Soils in Africa are highly variable in fertility and in how they respond to inputs. Soil fertility can vary dramatically from one end of field to the other. Many soils respond poorly to fertiliser alone. This low efficiency can be raised through complementary management of soil structure and organic matter. Most soils need to be managed for improved soil structure, including water holding capacity. The high variability of soil fertility, cropping systems, and market opportunities mean that it is necessary to adapt the principles of soil health to local situations.
Soil health improvement takes a broad perspective that includes consideration of the complexity of soils, farmer decision-making and farmers’ long-term access to knowledge, improved inputs and market opportunities. Farmers’ decisions to adopt the labour and knowledge-intensive practices required to improve their soil health depend on the impact of those practices on their food security and incomes. Farmers must have the incentives to both invest in soil health for long-term sustainable agricultural growth and have the short-term ability to purchase and effectively use mineral and organic fertilisers and improved crop varieties.
Fertiliser use in Africa must substantially increase along with improved soil management and land husbandry to stimulate production growth, improve food security and raise rural incomes.
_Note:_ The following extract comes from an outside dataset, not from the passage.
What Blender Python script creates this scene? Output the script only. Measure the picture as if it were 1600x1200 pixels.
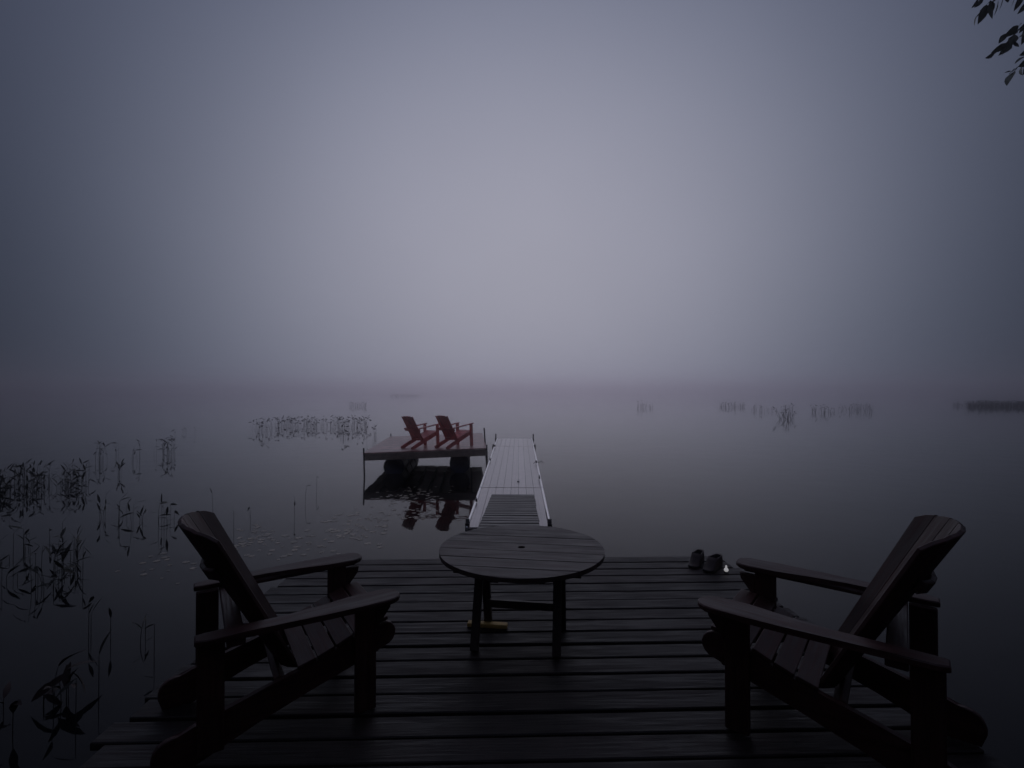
import bpy, bmesh, math, random
from mathutils import Vector, Matrix
R = math.radians
random.seed(7)
for _o in list(bpy.data.objects):
    bpy.data.objects.remove(_o)
scene = bpy.context.scene
COL = scene.collection

# ------------------------------------------------------------------ camera
CAM_Z, F, HOR = 2.45, 770.0, 608.0          # eye above the water, focal length in photo pixels, horizon row
cam_d = bpy.data.cameras.new('camera')
cam_d.sensor_width = 36.0
cam_d.lens = 36.0 * F / 1600.0
cam_d.clip_start, cam_d.clip_end = 0.05, 3000.0
cam = bpy.data.objects.new('camera', cam_d)
COL.objects.link(cam)
cam.location = (0, 0, CAM_Z)
cam.rotation_euler = (R(90) + math.atan((HOR - 600) / F), 0, 0)
scene.camera = cam

# ------------------------------------------------------------------ sky: fog-veiled sun ahead, dusk
SUN_AZ, SUN_EL = R(1.2), R(15.5)            # azimuth measured from +Y towards +X
sun_dir = Vector((math.sin(SUN_AZ) * math.cos(SUN_EL), math.cos(SUN_AZ) * math.cos(SUN_EL), math.sin(SUN_EL)))
world = bpy.data.worlds.new('World')
scene.world = world
world.use_nodes = True
wn, wl = world.node_tree.nodes, world.node_tree.links
wn.clear()
def wnode(t, **kw):
    n = wn.new(t)
    for k, v in kw.items():
        setattr(n, k, v)
    return n
w_out = wnode('ShaderNodeOutputWorld')
w_bg = wnode('ShaderNodeBackground')
w_sky = wnode('ShaderNodeTexSky', sky_type='NISHITA', sun_disc=False)
w_sky.sun_elevation, w_sky.sun_rotation = SUN_EL, SUN_AZ
w_sky.dust_density, w_sky.air_density, w_sky.altitude = 10.5, 1.0, 100.0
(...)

Lessons from research and experimentation into increasing organic matter in degraded soils through the use of low-input organic systems can also be applied. Some of these have relied on such techniques as agro forestry, cover cropping, grain-legume rotations, intercropping and composting. Such low-input organic systems each have advantages, but none has proven sustainable or sufficiently attractive to become widely adopted by farmers.
An innovation system needs to be created that brings farmers, their organisations, extension workers, and researchers together in a relationship that takes advantage of the strengths of all and helps farmers select and combine the most appropriate technology elements from among many possible natural resource management elements.
Generating the greatest sustainable deployment and performance out of Integrated Soil Fertility Management will depend upon significant increases in farmer knowledge, investments in continued capacity building and new technologies.